Post Time:May 15,2009Classify:Company NewsView:566

Glass, Lewis & Co., a U.S. proxy adviser, urged shareholders of Japanese wigmaker Aderans Holdings Co. to vote against management-backed board nominees and in support of Warren Lichtenstein’s Steel Partners, which is proposing its own slate of board members.

The San Francisco-based firm recommended voting against directors and statutory auditors backed by Tokyo-based Aderans’s management and against allocation of treasury shares to a tender offer by Unison Capital Inc., which aims to buy at least 35.2 percent of the wigmaker, according to an e-mailed statement.

Steel Partners, which holds the biggest stake in Aderans, is urging fellow shareholders to oppose Unison’s bid at their May 28 annual meeting, saying the offer of 1,000 yen a share is too low for the wigmaker, which closed at 970 yen yesterday.
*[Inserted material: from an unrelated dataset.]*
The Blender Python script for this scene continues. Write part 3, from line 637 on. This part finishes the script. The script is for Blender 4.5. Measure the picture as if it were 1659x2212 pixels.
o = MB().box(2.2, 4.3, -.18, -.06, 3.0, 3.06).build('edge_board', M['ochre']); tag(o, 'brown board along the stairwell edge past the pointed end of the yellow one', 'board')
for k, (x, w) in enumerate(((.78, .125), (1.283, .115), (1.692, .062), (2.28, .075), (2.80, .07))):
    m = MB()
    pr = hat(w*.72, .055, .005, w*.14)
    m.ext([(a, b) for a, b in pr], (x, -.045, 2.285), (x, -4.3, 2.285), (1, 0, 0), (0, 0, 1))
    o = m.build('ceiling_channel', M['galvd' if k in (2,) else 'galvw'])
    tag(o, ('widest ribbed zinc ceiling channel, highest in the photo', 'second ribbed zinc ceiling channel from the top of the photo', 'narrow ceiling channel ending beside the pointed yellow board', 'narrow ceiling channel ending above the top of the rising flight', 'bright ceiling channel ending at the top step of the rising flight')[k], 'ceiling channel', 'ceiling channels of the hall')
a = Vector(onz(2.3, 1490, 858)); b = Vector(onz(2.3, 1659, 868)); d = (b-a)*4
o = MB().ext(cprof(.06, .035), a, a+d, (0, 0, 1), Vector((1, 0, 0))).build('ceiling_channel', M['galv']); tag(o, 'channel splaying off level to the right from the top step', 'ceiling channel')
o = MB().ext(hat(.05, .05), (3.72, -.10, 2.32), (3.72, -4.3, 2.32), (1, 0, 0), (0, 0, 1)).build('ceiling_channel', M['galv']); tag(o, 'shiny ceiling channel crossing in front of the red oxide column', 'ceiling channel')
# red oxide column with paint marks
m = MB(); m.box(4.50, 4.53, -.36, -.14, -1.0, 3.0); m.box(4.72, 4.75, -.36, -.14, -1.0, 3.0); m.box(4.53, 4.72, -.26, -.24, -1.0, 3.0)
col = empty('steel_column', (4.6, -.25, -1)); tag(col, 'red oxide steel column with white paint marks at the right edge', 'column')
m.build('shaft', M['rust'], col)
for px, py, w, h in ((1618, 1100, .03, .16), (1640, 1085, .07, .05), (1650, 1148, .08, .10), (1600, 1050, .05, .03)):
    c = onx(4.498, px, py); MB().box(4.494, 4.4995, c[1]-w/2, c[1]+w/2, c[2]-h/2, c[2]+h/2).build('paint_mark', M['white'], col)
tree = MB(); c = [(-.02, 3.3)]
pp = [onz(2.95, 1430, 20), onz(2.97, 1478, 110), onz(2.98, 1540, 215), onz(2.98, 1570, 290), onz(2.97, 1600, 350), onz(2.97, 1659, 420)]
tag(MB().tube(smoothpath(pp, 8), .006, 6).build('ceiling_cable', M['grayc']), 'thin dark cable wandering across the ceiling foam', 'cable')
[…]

Steel Partners also opposes Aderans’s board nominees, including three representatives of Unison, a Tokyo-based buyout fund with about $2.8 billion in assets.

“We don’t think that the 1,000 yen per share is sufficient, whether compared to historical trading or compared to book value,” Warren Chen, a managing director at Glass, Lewis, said in a telephone interview. “The other reason is that we didn’t see a clear reason why the management is recommending, or signed, this alliance agreement.”

Aderans said last month it reached an agreement with Unison, after almost four months of discussions, to take a majority stake in the wigmaker that will help it overhaul its business and strengthen compliance.

Steel Partners began investing in Aderans in 2004 and has a stake of about 26 percent. The U.S. fund voted out CEO Takayoshi Okamoto and six directors at Aderans last May, the first time a foreign fund had ousted management at a publicly traded Japanese company. Steel Partners nominated eight candidates to Aderans’s board in March.

“Corporate governance is in the spotlight” in Japan and elsewhere, said Chen of Glass, Lewis. “Shareholders need to state their rights on certain issues, and incumbent boards need to be aware shareholders do care, and shareholders are watching.”